__TASK BRIEF__
Extract the lines of the material below, beginning with the first and ending with the line that holds "sc.camera = cam". Skip every picture.
----------------
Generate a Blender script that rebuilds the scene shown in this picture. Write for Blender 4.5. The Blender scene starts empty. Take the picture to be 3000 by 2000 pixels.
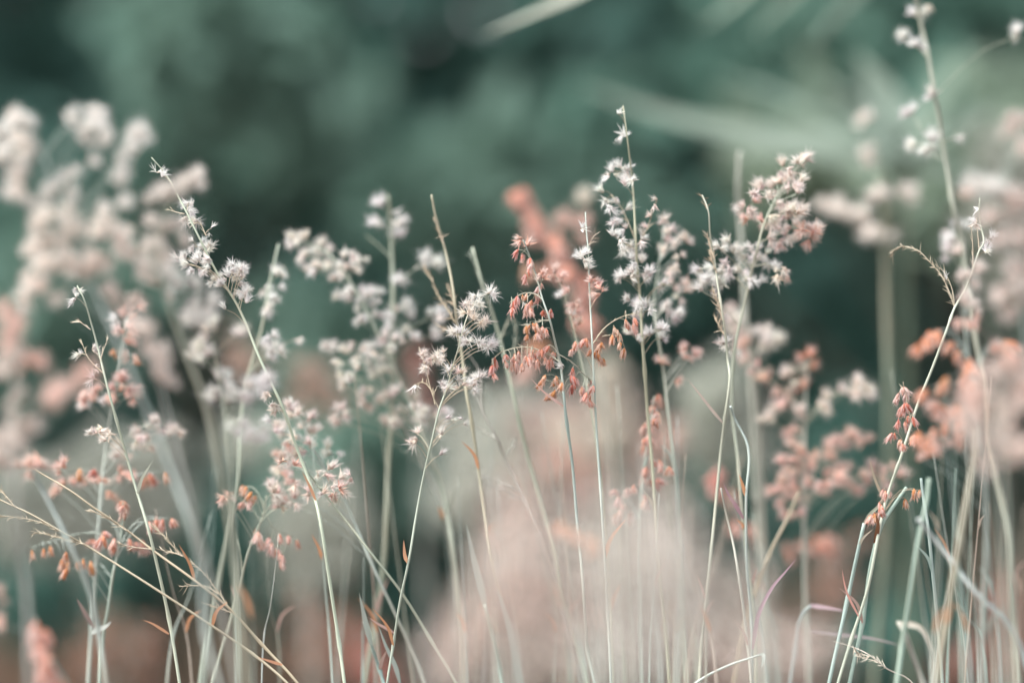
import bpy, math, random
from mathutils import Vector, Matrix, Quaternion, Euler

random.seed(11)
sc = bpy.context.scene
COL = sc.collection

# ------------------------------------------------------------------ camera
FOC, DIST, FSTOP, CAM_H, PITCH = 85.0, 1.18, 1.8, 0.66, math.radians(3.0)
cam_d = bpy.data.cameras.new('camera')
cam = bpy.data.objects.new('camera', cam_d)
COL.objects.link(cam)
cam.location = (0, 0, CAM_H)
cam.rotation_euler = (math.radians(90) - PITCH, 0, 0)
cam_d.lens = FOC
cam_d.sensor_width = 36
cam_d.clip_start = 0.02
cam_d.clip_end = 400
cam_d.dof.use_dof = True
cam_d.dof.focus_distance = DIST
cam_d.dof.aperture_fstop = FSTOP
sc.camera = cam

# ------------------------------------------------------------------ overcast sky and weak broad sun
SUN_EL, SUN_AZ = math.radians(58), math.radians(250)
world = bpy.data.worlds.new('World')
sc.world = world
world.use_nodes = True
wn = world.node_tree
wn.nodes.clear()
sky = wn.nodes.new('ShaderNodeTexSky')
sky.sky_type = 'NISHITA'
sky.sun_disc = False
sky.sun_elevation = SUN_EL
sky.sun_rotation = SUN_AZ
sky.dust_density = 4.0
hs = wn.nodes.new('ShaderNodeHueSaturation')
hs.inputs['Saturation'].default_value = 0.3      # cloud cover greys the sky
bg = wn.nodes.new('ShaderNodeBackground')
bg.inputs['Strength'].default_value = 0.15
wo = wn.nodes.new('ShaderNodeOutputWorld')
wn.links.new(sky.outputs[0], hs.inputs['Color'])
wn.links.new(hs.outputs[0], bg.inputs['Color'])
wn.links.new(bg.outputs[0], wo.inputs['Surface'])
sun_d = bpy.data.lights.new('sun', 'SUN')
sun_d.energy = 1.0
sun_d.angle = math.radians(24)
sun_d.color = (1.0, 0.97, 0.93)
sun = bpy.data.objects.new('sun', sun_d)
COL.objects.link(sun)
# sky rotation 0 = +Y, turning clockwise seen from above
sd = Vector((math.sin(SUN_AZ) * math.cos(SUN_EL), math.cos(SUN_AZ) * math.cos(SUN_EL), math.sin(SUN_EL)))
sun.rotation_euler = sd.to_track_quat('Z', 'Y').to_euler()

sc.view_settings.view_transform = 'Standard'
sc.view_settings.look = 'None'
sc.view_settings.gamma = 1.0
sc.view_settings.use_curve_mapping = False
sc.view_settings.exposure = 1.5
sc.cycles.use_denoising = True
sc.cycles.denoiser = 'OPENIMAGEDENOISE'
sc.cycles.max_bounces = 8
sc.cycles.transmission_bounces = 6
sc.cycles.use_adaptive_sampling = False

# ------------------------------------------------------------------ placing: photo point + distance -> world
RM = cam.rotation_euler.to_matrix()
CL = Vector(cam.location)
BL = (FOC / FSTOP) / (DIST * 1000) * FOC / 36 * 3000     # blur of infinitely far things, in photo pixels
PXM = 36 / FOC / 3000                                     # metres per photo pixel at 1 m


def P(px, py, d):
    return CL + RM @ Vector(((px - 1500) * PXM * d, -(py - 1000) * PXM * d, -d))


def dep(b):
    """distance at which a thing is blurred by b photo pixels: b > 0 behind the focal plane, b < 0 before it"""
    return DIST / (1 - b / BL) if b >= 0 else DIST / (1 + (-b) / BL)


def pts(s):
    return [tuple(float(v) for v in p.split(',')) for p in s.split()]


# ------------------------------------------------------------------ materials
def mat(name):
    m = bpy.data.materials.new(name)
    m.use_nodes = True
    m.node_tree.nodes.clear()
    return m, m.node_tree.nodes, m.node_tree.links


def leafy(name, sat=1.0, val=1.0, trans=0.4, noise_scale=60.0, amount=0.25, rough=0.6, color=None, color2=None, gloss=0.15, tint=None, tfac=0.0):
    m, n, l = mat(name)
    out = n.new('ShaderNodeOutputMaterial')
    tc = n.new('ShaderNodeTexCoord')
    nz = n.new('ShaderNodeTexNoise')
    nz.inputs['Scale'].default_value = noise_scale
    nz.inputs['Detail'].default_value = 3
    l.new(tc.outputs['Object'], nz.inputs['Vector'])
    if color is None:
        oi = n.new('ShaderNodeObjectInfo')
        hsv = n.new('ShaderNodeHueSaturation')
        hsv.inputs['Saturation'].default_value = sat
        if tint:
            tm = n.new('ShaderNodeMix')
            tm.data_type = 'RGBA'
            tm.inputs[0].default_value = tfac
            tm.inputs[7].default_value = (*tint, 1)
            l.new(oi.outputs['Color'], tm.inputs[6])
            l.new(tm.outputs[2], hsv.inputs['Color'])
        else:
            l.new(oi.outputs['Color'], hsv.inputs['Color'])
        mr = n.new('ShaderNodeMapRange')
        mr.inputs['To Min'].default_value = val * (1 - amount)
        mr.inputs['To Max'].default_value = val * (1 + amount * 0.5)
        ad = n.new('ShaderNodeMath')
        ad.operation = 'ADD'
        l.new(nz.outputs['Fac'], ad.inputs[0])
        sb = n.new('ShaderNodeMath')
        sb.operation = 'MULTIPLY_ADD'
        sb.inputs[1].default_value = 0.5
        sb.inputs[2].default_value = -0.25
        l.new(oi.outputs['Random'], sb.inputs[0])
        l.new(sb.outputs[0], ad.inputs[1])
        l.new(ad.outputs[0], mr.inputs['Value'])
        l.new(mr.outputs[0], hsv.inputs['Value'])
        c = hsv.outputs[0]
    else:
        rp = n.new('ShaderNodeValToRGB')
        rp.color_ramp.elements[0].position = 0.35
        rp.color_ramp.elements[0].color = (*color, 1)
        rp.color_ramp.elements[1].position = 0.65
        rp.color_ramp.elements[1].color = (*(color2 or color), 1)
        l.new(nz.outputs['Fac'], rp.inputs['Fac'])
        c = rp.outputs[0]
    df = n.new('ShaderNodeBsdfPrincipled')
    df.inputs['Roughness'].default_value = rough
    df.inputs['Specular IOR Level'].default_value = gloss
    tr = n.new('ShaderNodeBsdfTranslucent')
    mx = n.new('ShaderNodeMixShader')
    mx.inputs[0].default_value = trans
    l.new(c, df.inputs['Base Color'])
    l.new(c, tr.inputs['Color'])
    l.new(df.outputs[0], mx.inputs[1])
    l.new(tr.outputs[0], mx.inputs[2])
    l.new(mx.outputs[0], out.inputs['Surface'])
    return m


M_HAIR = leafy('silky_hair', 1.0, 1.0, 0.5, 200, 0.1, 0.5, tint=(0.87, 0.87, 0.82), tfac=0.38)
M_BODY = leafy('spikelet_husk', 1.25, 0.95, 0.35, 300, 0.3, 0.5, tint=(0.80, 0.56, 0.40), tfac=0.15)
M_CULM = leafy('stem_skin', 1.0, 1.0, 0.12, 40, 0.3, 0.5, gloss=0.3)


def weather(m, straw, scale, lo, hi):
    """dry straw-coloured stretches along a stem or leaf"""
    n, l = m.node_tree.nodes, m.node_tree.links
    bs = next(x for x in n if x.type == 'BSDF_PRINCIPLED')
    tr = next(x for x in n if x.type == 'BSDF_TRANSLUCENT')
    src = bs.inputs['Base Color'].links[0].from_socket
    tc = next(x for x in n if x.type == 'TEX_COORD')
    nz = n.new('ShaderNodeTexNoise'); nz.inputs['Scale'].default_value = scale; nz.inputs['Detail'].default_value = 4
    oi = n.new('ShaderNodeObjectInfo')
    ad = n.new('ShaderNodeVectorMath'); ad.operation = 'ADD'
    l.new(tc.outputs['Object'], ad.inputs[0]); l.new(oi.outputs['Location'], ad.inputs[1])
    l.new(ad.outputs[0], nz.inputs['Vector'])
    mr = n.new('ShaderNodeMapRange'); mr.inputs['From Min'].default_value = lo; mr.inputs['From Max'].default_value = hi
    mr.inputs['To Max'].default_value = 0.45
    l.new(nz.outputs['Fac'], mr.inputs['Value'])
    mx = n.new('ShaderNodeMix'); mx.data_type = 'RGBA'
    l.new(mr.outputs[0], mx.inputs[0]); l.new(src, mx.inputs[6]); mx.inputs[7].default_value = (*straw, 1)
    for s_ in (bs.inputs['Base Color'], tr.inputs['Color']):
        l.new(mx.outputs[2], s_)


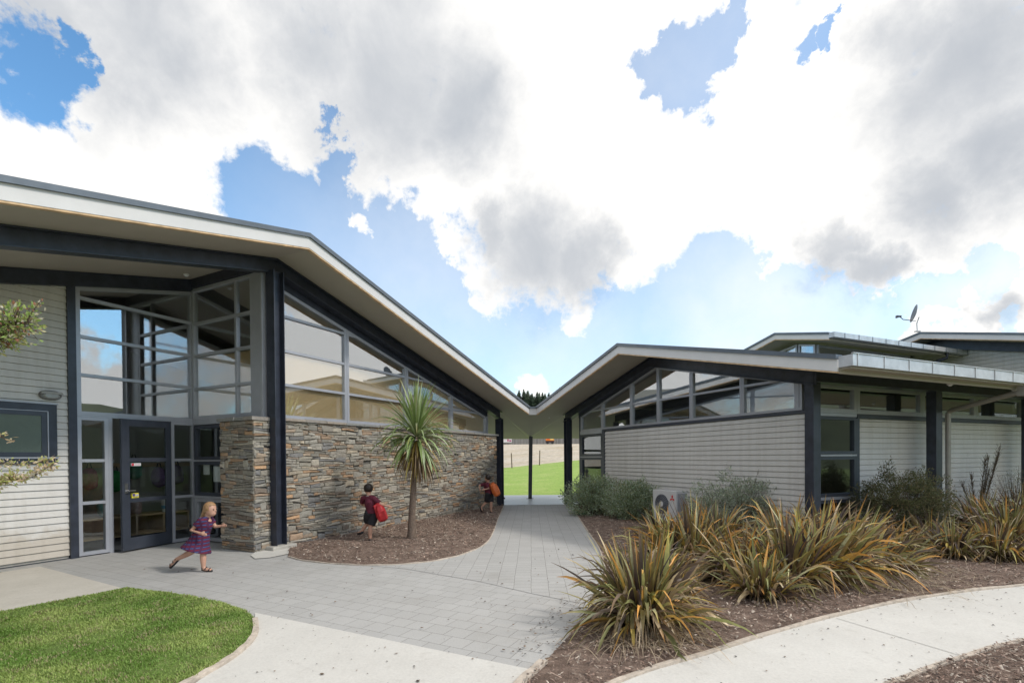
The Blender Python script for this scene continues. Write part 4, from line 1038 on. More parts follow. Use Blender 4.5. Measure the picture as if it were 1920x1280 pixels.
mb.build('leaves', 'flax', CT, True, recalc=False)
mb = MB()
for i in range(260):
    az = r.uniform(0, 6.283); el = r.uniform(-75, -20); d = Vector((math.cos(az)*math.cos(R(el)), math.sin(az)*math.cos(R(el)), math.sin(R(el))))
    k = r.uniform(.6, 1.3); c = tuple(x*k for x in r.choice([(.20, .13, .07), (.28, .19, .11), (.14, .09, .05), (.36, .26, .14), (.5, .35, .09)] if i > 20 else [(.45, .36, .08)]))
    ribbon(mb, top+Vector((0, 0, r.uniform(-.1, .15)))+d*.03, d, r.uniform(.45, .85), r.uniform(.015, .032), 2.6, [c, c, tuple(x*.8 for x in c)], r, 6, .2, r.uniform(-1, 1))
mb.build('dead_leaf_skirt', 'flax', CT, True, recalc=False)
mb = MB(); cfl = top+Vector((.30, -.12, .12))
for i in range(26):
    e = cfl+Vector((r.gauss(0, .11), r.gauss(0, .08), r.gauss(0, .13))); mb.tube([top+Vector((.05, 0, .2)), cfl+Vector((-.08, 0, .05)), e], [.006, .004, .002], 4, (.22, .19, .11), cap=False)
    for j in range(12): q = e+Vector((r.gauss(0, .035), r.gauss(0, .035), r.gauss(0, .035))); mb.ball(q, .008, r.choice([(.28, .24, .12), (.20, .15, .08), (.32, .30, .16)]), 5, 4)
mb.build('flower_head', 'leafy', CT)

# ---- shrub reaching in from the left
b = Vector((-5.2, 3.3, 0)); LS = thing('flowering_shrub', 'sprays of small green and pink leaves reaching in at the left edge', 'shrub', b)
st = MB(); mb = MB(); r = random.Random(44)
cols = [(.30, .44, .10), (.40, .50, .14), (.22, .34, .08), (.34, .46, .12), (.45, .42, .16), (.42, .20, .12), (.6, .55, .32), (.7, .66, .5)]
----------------
__WORKED SOLUTION__
Generate a Blender script that rebuilds the scene shown in this picture. Write for Blender 4.5. The Blender scene starts empty. Take the picture to be 3000 by 2000 pixels.
import bpy, math, random
from mathutils import Vector, Matrix, Quaternion, Euler

random.seed(11)
sc = bpy.context.scene
COL = sc.collection

# ------------------------------------------------------------------ camera
FOC, DIST, FSTOP, CAM_H, PITCH = 85.0, 1.18, 1.8, 0.66, math.radians(3.0)
cam_d = bpy.data.cameras.new('camera')
cam = bpy.data.objects.new('camera', cam_d)
COL.objects.link(cam)
cam.location = (0, 0, CAM_H)
cam.rotation_euler = (math.radians(90) - PITCH, 0, 0)
cam_d.lens = FOC
cam_d.sensor_width = 36
cam_d.clip_start = 0.02
cam_d.clip_end = 400
cam_d.dof.use_dof = True
cam_d.dof.focus_distance = DIST
cam_d.dof.aperture_fstop = FSTOP
sc.camera = cam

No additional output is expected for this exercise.